Cinefoz, to use Sacramento's 2.6% of homes example... that's 2.6% just that month. You have to keep that in mind. It's not a cumulative number from Jan 2007 to Dec 2007, which I think would be a more meaningful number. In december 2007, 1395 houses were sold, total, out of 263,811 in the county (75% of which have mortgages). 2.6% of the total number of units with mortgages is 5144 in foreclosure. Basically you are poo pooing a situation as meaningless where 4 times more houses went into foreclosure than were sold just in december.
And Dallas: 484,053 total units (65% with mortgages). 1% in foreclosure = 3147 units in foreclosure in december.

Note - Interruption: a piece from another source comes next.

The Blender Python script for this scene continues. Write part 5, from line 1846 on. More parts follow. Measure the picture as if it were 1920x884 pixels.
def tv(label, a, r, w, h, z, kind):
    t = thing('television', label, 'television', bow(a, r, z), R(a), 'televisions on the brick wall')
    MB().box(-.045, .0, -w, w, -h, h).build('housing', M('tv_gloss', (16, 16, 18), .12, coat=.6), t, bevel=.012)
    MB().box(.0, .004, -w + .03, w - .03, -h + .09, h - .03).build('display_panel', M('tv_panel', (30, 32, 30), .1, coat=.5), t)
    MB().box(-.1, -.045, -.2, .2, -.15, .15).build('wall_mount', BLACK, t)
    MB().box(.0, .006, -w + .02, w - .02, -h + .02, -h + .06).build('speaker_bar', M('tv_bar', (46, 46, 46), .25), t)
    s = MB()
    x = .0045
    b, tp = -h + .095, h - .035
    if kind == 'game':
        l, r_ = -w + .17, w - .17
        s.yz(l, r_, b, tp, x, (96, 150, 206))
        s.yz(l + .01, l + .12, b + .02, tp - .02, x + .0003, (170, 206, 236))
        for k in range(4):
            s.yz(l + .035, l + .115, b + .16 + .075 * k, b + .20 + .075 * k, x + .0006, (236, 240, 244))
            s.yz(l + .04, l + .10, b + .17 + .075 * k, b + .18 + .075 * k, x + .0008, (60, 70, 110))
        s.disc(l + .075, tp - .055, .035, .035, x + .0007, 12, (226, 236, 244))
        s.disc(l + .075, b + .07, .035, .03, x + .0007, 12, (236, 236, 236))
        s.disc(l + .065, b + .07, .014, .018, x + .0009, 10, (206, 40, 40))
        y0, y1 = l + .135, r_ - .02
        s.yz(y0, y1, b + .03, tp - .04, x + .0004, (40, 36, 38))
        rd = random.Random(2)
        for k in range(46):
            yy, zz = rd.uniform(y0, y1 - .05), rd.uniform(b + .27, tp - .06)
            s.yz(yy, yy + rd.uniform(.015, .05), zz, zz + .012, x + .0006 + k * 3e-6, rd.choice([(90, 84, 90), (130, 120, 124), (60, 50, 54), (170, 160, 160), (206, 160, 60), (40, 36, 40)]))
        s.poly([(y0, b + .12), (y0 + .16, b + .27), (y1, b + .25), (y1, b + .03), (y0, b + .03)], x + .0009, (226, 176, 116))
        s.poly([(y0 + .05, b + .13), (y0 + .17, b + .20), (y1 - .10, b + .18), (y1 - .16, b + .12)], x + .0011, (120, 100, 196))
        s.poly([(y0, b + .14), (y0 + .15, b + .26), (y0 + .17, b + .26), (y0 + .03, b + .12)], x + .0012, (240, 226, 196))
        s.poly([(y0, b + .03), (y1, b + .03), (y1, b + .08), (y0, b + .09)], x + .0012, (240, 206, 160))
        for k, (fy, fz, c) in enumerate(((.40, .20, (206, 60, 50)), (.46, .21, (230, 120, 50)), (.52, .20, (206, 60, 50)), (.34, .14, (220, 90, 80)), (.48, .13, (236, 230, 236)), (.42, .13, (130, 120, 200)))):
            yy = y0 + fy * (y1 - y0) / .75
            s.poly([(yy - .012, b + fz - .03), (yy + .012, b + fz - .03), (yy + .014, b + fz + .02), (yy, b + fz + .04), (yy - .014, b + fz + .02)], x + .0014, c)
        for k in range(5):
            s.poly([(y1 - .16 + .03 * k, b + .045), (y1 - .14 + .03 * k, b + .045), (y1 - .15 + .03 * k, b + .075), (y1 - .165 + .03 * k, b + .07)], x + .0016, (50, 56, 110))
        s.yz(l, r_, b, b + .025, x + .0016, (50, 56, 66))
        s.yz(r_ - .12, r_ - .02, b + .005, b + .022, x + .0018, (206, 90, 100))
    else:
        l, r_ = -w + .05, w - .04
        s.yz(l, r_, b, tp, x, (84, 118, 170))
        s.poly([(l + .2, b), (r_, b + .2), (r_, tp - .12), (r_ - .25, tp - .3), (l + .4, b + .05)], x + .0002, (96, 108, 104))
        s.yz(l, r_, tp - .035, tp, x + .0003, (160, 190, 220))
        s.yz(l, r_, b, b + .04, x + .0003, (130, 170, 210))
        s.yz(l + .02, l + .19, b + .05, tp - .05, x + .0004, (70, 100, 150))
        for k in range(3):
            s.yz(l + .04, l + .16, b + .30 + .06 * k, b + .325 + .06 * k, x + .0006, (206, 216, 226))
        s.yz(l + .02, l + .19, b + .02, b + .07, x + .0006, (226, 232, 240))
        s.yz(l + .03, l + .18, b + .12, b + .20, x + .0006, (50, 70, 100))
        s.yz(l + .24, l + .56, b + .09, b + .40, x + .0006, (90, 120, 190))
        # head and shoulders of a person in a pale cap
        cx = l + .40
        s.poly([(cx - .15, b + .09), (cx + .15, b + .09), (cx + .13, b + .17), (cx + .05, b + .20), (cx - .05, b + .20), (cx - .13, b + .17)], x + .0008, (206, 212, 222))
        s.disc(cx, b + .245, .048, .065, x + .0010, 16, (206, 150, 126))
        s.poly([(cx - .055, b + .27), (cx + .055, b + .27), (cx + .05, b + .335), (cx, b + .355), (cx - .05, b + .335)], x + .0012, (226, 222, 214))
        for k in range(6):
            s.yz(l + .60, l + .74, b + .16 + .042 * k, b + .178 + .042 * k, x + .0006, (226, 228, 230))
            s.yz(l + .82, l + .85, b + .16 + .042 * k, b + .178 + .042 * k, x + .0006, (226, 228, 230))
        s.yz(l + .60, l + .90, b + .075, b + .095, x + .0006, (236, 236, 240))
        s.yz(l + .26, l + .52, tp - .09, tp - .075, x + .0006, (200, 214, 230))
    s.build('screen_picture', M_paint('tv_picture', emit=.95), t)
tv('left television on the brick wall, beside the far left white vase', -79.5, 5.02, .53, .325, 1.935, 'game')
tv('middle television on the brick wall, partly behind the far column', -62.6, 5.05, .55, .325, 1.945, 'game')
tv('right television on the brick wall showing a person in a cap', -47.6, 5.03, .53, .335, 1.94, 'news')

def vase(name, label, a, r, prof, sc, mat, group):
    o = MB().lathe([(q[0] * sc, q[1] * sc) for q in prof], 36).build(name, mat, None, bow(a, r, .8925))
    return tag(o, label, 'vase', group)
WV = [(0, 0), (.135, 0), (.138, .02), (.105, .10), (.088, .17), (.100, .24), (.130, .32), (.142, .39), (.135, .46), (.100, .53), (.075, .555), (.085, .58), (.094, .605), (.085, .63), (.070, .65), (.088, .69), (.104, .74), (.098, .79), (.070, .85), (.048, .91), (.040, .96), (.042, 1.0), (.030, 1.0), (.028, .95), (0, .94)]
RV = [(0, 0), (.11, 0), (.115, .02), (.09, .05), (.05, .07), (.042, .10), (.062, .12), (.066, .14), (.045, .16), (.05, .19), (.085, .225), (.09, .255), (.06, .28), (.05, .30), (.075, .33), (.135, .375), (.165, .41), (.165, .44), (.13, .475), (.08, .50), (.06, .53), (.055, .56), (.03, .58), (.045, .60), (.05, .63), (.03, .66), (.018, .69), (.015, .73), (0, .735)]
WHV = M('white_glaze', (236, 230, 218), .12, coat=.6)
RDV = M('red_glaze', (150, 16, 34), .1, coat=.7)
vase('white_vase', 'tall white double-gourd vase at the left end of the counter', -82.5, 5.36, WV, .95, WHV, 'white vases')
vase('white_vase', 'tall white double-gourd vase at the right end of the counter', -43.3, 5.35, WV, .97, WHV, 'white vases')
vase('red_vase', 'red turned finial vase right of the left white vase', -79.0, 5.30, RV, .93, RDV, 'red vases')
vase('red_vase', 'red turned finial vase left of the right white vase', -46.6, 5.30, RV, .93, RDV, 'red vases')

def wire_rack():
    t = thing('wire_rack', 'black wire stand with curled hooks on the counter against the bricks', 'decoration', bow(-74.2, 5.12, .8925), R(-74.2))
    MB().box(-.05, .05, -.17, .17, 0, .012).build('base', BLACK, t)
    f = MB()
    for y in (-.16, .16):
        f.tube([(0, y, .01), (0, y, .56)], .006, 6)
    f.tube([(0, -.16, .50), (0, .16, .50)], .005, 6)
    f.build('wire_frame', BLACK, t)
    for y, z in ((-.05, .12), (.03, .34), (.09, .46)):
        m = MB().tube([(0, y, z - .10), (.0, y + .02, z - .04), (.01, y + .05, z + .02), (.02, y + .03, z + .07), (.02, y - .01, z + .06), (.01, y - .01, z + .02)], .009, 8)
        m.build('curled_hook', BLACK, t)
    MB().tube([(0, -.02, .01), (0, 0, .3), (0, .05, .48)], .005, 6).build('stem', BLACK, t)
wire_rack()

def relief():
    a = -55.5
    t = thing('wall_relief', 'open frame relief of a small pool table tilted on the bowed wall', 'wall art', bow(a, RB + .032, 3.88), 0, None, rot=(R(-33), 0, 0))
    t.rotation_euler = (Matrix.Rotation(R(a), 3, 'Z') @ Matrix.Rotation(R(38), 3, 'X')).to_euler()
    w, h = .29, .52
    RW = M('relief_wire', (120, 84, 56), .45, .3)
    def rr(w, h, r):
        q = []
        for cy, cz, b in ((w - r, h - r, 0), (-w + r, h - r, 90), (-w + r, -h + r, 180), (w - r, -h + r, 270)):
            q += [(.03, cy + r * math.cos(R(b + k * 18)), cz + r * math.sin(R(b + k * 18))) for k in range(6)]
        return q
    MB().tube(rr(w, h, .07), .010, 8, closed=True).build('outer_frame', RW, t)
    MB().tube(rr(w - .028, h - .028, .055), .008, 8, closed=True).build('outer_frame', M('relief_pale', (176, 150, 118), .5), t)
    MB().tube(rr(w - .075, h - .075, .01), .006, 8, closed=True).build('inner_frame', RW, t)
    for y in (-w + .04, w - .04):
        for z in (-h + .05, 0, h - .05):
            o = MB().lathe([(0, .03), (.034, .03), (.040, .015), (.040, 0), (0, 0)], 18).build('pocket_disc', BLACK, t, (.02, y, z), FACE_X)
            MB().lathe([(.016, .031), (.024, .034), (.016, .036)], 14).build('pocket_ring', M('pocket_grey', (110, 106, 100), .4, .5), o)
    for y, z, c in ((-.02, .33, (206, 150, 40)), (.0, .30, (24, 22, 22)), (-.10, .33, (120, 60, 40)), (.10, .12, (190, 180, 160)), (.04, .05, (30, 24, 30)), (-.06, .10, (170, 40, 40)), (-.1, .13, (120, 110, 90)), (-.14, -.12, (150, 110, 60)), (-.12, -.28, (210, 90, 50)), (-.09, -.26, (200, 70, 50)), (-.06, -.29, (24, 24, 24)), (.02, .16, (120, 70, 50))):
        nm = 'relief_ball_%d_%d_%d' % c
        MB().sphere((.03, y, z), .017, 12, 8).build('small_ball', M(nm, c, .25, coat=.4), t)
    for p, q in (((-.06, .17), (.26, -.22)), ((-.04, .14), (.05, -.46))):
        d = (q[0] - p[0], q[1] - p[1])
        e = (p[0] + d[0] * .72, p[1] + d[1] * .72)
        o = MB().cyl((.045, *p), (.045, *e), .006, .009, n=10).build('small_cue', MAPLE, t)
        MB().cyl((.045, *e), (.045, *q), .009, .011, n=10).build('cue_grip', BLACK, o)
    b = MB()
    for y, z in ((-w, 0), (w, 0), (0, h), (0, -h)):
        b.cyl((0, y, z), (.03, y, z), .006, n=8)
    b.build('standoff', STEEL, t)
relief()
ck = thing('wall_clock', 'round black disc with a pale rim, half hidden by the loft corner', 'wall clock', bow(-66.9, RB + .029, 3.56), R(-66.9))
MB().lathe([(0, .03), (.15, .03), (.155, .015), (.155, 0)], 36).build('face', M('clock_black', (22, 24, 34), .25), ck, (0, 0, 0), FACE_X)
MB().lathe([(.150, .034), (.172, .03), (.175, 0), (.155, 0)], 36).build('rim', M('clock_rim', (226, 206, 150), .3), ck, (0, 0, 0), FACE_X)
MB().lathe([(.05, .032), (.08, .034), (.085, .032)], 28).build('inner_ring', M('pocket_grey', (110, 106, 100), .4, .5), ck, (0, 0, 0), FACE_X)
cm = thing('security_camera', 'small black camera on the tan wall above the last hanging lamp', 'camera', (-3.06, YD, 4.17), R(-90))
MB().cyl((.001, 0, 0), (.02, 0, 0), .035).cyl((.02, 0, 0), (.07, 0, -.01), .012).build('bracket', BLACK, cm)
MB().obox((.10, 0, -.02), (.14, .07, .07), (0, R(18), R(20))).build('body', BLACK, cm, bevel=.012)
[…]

Total sales in December: 5257. So still far and away enough to drive the market, which is not a healthy selling situation, which will continue to drive people under water, which will continue to drive write-downs... in the long term.
Posted by: Darkness | Apr 6, 2008 1:58:48 PM
Many higher end prices around the Seattle area dropped 10% or so since the last published figures which were pre Bear Stearns. And things aren't exactly hopping even at those prices. Lot's of builders wishing and hoping. Lot's of them on the verge.
Posted by: Bob A | Apr 6, 2008 2:04:59 PM
Good old Burlington at 8.3%. And just to think IBM hasn't announced the plant closing here with a transfer of about 10% of the jobs to Fishkill, New York. IBM is the heart and soul of Chittenden county, Vermont. So far IBM has been quiet as a mouse. The same thing happened back in 2002 on a smaller scale; workers arrived at work and were fired the same day. For sale signs sprouted on lawns like dandelions in spring. I'm glad I don't plan on selling any time soon. It looks like we're going from computer chips to wood chips. What next, cow chips?
Posted by: AGG | Apr 6, 2008 2:35:36 PM
Here's a truly delicious irony: the Mortgage Banker's Association is having trouble with, of all things, meeting its own mortgage payments on its new headquarters in Washington. I really wish I could make this stuff up. Article in the Washington Post is titled "Housing Crisis Hits Its Own: Mortgage Bankers Group Faced With Tougher Terms", link is
http://tinyurl.com/5hla65
Posted by: evanesce | Apr 6, 2008 2:47:00 PM
ProBush,
Well done. You sounded as convincing as Rupert from Fixed News who claimed the latest polls only proved that 81% of Americans are wrong.
Posted by: Winston Munn | Apr 6, 2008 3:10:04 PM
Noticed that states on either side of the Rocky Mountain chain didn't have much of a subprime problem. Oh yeah, populations are thin in those states. Tell you something?
Where there were few people no market was being made. Probably viewed as not worth the effort.
Posted by: Pat G. | Apr 6, 2008 3:28:48 PM
Cinefoz doesn't know how to read a graph. The color index is 15% or greater, not 15% maximum. From 2006 stats 35% of all mortages in Naples were subprime. In 2006 20% of all mortgages in the US were subprime, 18% in 2005. Expect those foreclosures to keep growing.